Más fríos que los icebergs

Sobre la obra teatral “El lugar donde mueren los icebergs”, de Marpi Jiménez.

En el rubro de las artes escénicas hay una variada oferta teatral que forma parte de la cartelera de actividades del Mérida Fest 2020, magno evento anual que aglutina todas las disciplinas artísticas y cuya duración este año va del 6 al 26 de enero. En el marco de dicho festival, he podido ver varias representaciones, pero hoy solo hablaré de la producción de Golondrina Teatro:

“No acostumbro hacer esas cosas. Sucedió…”, dice el actor Fernando de Regil en voz de su personaje, un padre que se encuentra sentado en el comedor mientras habla en tono confesional. Así inicia “El lugar donde mueren los icebergs”, dirigida y escrita por Marpi Jiménez, obra ganadora de la Muestra Estatal de Teatro en Yucatán 2018, que pudo verse el 7 y 8 de enero en el Museo de la Ciudad.

La enunciación acompasada, los silencios inquietantes e incómodos, poco a poco van develando un vergonzoso secreto que aqueja a la familia completada por Wendy Cruz como la madre, y Patty Pérez como la hija. Aglutinados alrededor del comedor y con el público rodeando el espacio escénico, vamos intuyendo la temática que se cimenta en torno al abuso sexual y el incesto. Un cuarto personaje es el de la nieta, la cual no aparece en escena -pero que es mencionada varias veces-, cierra el cuadro de este drama familiar.

Las actuaciones contenidas crean un ambiente tenso, cuyas acciones son tan sutiles que por momentos corren el riesgo de pasar desapercibidas.
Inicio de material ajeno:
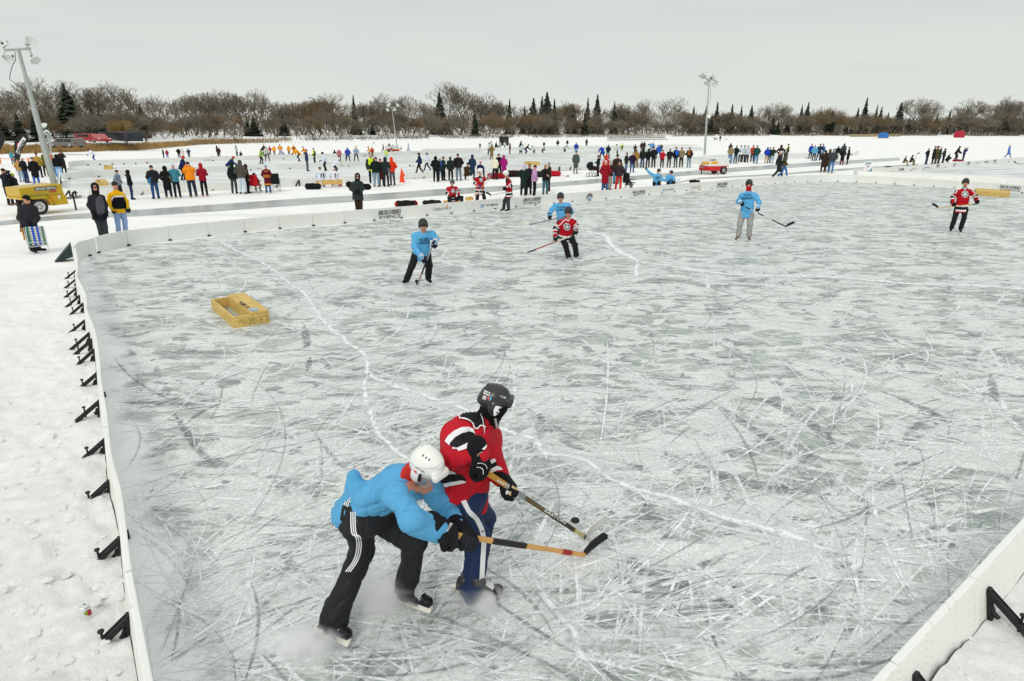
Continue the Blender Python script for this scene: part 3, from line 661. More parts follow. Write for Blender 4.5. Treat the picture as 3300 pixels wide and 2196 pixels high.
def crack(px, wd, jit=.05, br=.35, tone=1.0, zz=.012):
    base = catmull([gp(*p) for p in px], 3); st = resample(base, .10); n = len(st); pts = []; ws = []
    for i, p in enumerate(st):
        dist = p.length; j = jit*(mnoise.noise(p*2.5)+.7*mnoise.noise(p*7)); d = (st[min(i+1, n-1)]-st[max(i-1, 0)]).normalized(); nn = Vector((-d.y, d.x, 0))
        pts.append(p+nn*j); ws.append(1.9*wd*(.45+.9*abs(mnoise.noise(p*4+Vector((0, 0, 3)))*2)**.9+.2*r3.random())*(1+.035*dist)*min(1, .3+i/6, .3+(n-1-i)/6))
        if r3.random() < br: ang = math.atan2(d.y, d.x)+r3.choice((-1, 1))*r3.uniform(.3, 1.2); wm.add(arc(p, ang, r3.uniform(.08, .3)*(1+dist*.05), r3.gauss(0, 1.5), 4), r3.uniform(.01, .025)*(1+dist*.03), .0117, .9)
    wm.add(pts, [a*.62*(.75+.7*abs(mnoise.noise(p*1.7))**.5) for a, p in zip(ws, pts)], zz, tone*.9); wm.add(pts, [a*.30 for a in ws], zz+.0015, tone*1.1); wm.add(pts, [a*2.4 for a in ws], zz-.0005, .3)
crack([(709, 777), (760, 808), (826, 836), (886, 875), (928, 913), (975, 941), (1003, 978), (1026, 1015), (1054, 1048), (1115, 1100), (1176, 1146), (1185, 1202), (1218, 1226), (1297, 1254), (1424, 1296), (1503, 1324), (1592, 1373), (1667, 1398), (1737, 1436), (1760, 1464), (1887, 1487), (1971, 1548), (2097, 1595), (2213, 1625), (2307, 1660), (2447, 1697), (2564, 1735), (2671, 1772), (2800, 1805)], .075)
crack([(1190, 1205), (1173, 1249), (1185, 1296), (1201, 1361), (1246, 1431), (1293, 1464), (1350, 1520), (1420, 1600)], .07)
crack([(1872, 745), (1947, 759), (1966, 787), (1994, 810), (2031, 829), (2054, 847)], .12, tone=1.6); crack([(2054, 847), (2157, 857), (2284, 880), (2480, 892), (2667, 894), (2882, 913), (3134, 922), (3300, 934), (3420, 940)], .10, .08, tone=1.6)
crack([(2054, 847), (2047, 875), (2054, 894)], .08, tone=1.5); crack([(2054, 894), (1947, 927), (1830, 959)], .04, .05, .2, .8); crack([(2040, 850), (1947, 857), (1850, 866)], .05)
crack([(2279, 885), (2277, 913), (2296, 945)], .07); crack([(1709, 1842), (1747, 1908), (1789, 1964), (1845, 2034), (1873, 2113), (1910, 2155), (1960, 2210)], .05, .03)
crack([(1600, 1995), (1700, 1982), (1831, 1959), (1980, 1912), (2120, 1866), (2200, 1835)], .022, .02, .1); crack([(2555, 1081), (2667, 1123), (2784, 1165), (2900, 1212), (3064, 1268), (3300, 1347), (3400, 1380)], .03, .03, .1)
crack([(1020, 990), (1200, 900), (1500, 870), (1750, 872)], .03, .05, .05, .7); crack([(1789, 1964), (1870, 2000), (1950, 2040)], .025, .02, .1); crack([(1150, 1270), (1110, 1330), (1100, 1365)], .03, .02, .1)
crack([(2600, 1210), (2700, 1170), (2735, 1150)], .02, .02, .05); crack([(2710, 1195), (2745, 1240), (2735, 1280), (2690, 1310)], .025, .01, .05); crack([(2460, 1460), (2540, 1420), (2535, 1370)], .02, .01, .1)
# powder thrown up in patches
for q in (((1300, 1990), (1500, 1900)), ((2440, 1500), (2600, 1540))): pass
wm.build('skate_cuts', MW, 'white skate cuts and jagged snow filled cracks in the ice'); dm_.build('scraped_bands', MD, 'dark scraped bands and thin grooves in the ice')
# grated skate marks and puck
PUCK = gp(1853.7, 1682)
tag(MB().lathe(PUCK, [(0, .001), (.036, .001), (.038, .005), (.038, .022), (.036, .026), (0, .026)], n=24).build('puck', mat((.012, .012, .013), .6), None, True), 'black rubber puck on the ice above the two stick blades', 'puck')
# ------------------------------------------------------------------ figures: smooth unions of limbs meshed by surface nets
def V3(*a): return np.array(a, dtype=float)
def nrm(v): v = np.asarray(v, float); return v/max(1e-9, np.linalg.norm(v))
def cone(a, b, ra, rb, m=0, flat=None, k=.03, op='u'):
    return dict(t='c', a=np.asarray(a, float), b=np.asarray(b, float), ra=ra, rb=rb, m=m, flat=flat, k=k, op=op)
def ell(c, r, ax=None, m=0, k=.03, op='u'):
    return dict(t='e', a=np.asarray(c, float), r=np.asarray(r, float), ax=np.eye(3) if ax is None else np.asarray(ax, float), m=m, k=k, op=op)
def rbox(c, h, ax=None, rd=.01, m=0, k=.02, op='u'):
    return dict(t='b', a=np.asarray(c, float), h=np.asarray(h, float), ax=np.eye(3) if ax is None else np.asarray(ax, float), rd=rd, m=m, k=k, op=op)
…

La gravedad de los tópicos abordados contrasta con los matices tan planos de cada personaje, al grado de que uno no puede creer que se trata de una familia mexicana del sur del país. Queda claro que la intención es señalar la problemática psicológica y moral de afrontar lo ocurrido sublimando los sentimientos desbordados, todo en aras de una postura social que denota temor al “qué dirán”, pero este aspecto no es subrayado lo suficiente.

No obstante, el giro argumental del desenlace es más efectivo que efectista, con lo cual el montaje repunta dejándonos sorprendidos, indignados y llenos de preguntas y reflexiones, las cuales son ventiladas en el conversatorio final sostenido entre la dramaturga y los actores directamente con el público. Este último ejercicio es de celebrarse, pues revela el interés, la preocupación y la normalización que el abuso sexual ha tenido entre los espectadores, de tal manera que sustenta la importancia de esta obra cuya crítica social es necesaria, pero sin llegar a la denuncia panfletaria.

La escenografía es mínima y la puesta prescinde de la iluminación. Sin embargo, los cuadros escénicos se ven marcados y diferenciados entre sí por las entradas y salidas de los actores, así como por el cambio de vestuario entre ellos. La mesa del comedor y las sillas se van reconfigurando, ofreciendo distintas perspectivas a un público que mira hacia el interior de una familia fragmentada.  Finalmente, la obra termina como empezó, revelando que el machismo y las actitudes tóxicas son un círculo vicioso tan interiorizado socialmente que es muy difícil de erradicar: “Sucedió, eso es posible, yo no lo planeé, yo no acostumbro hacer esas cosas…”.